• Task brief: Could you transcribe the material below exactly, without leaving out a single line?

• Dataset excerpt:
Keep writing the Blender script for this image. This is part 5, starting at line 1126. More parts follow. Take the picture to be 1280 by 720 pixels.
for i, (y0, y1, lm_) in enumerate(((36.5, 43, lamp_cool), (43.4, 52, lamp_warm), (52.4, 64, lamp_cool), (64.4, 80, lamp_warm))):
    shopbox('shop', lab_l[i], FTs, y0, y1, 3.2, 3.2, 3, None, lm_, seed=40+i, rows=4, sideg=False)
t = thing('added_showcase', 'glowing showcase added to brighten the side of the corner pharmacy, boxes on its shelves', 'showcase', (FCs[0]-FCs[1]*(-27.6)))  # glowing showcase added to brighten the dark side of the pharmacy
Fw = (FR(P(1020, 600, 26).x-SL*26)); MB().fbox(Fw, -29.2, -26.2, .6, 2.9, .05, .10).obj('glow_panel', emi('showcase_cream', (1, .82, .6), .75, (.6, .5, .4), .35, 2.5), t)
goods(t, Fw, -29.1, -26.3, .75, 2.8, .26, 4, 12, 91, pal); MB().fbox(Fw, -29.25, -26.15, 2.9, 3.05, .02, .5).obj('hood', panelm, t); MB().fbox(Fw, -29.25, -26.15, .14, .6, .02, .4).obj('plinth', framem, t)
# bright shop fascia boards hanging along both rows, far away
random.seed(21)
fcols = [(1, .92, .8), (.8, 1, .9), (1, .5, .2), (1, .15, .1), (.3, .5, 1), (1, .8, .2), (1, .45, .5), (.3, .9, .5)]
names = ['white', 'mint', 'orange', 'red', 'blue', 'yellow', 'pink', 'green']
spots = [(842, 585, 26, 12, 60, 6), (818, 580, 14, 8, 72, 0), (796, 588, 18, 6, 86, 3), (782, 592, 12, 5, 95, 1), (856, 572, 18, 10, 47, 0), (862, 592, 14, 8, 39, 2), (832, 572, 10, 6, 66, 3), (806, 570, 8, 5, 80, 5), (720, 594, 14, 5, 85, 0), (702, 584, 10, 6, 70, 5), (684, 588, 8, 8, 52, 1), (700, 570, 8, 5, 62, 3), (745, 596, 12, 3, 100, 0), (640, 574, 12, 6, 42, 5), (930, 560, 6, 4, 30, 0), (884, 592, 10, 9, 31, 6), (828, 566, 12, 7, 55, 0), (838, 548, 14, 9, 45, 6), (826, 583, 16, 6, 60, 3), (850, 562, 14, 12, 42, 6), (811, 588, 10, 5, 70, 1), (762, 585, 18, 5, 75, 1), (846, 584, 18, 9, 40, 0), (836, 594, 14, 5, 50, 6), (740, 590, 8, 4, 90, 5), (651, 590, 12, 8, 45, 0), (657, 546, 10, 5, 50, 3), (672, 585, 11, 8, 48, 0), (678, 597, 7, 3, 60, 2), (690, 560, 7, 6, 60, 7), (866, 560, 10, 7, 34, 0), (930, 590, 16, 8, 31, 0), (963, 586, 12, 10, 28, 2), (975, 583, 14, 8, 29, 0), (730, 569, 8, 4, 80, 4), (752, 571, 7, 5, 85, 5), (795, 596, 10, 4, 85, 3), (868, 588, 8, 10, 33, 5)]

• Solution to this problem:
Keep writing the Blender script for this image. This is part 5, starting at line 1126. More parts follow. Take the picture to be 1280 by 720 pixels.
for i, (y0, y1, lm_) in enumerate(((36.5, 43, lamp_cool), (43.4, 52, lamp_warm), (52.4, 64, lamp_cool), (64.4, 80, lamp_warm))):
    shopbox('shop', lab_l[i], FTs, y0, y1, 3.2, 3.2, 3, None, lm_, seed=40+i, rows=4, sideg=False)
t = thing('added_showcase', 'glowing showcase added to brighten the side of the corner pharmacy, boxes on its shelves', 'showcase', (FCs[0]-FCs[1]*(-27.6)))  # glowing showcase added to brighten the dark side of the pharmacy
Fw = (FR(P(1020, 600, 26).x-SL*26)); MB().fbox(Fw, -29.2, -26.2, .6, 2.9, .05, .10).obj('glow_panel', emi('showcase_cream', (1, .82, .6), .75, (.6, .5, .4), .35, 2.5), t)
goods(t, Fw, -29.1, -26.3, .75, 2.8, .26, 4, 12, 91, pal); MB().fbox(Fw, -29.25, -26.15, 2.9, 3.05, .02, .5).obj('hood', panelm, t); MB().fbox(Fw, -29.25, -26.15, .14, .6, .02, .4).obj('plinth', framem, t)
# bright shop fascia boards hanging along both rows, far away
random.seed(21)
fcols = [(1, .92, .8), (.8, 1, .9), (1, .5, .2), (1, .15, .1), (.3, .5, 1), (1, .8, .2), (1, .45, .5), (.3, .9, .5)]
names = ['white', 'mint', 'orange', 'red', 'blue', 'yellow', 'pink', 'green']
spots = [(842, 585, 26, 12, 60, 6), (818, 580, 14, 8, 72, 0), (796, 588, 18, 6, 86, 3), (782, 592, 12, 5, 95, 1), (856, 572, 18, 10, 47, 0), (862, 592, 14, 8, 39, 2), (832, 572, 10, 6, 66, 3), (806, 570, 8, 5, 80, 5), (720, 594, 14, 5, 85, 0), (702, 584, 10, 6, 70, 5), (684, 588, 8, 8, 52, 1), (700, 570, 8, 5, 62, 3), (745, 596, 12, 3, 100, 0), (640, 574, 12, 6, 42, 5), (930, 560, 6, 4, 30, 0), (884, 592, 10, 9, 31, 6), (828, 566, 12, 7, 55, 0), (838, 548, 14, 9, 45, 6), (826, 583, 16, 6, 60, 3), (850, 562, 14, 12, 42, 6), (811, 588, 10, 5, 70, 1), (762, 585, 18, 5, 75, 1), (846, 584, 18, 9, 40, 0), (836, 594, 14, 5, 50, 6), (740, 590, 8, 4, 90, 5), (651, 590, 12, 8, 45, 0), (657, 546, 10, 5, 50, 3), (672, 585, 11, 8, 48, 0), (678, 597, 7, 3, 60, 2), (690, 560, 7, 6, 60, 7), (866, 560, 10, 7, 34, 0), (930, 590, 16, 8, 31, 0), (963, 586, 12, 10, 28, 2), (975, 583, 14, 8, 29, 0), (730, 569, 8, 4, 80, 4), (752, 571, 7, 5, 85, 5), (795, 596, 10, 4, 85, 3), (868, 588, 8, 10, 33, 5)]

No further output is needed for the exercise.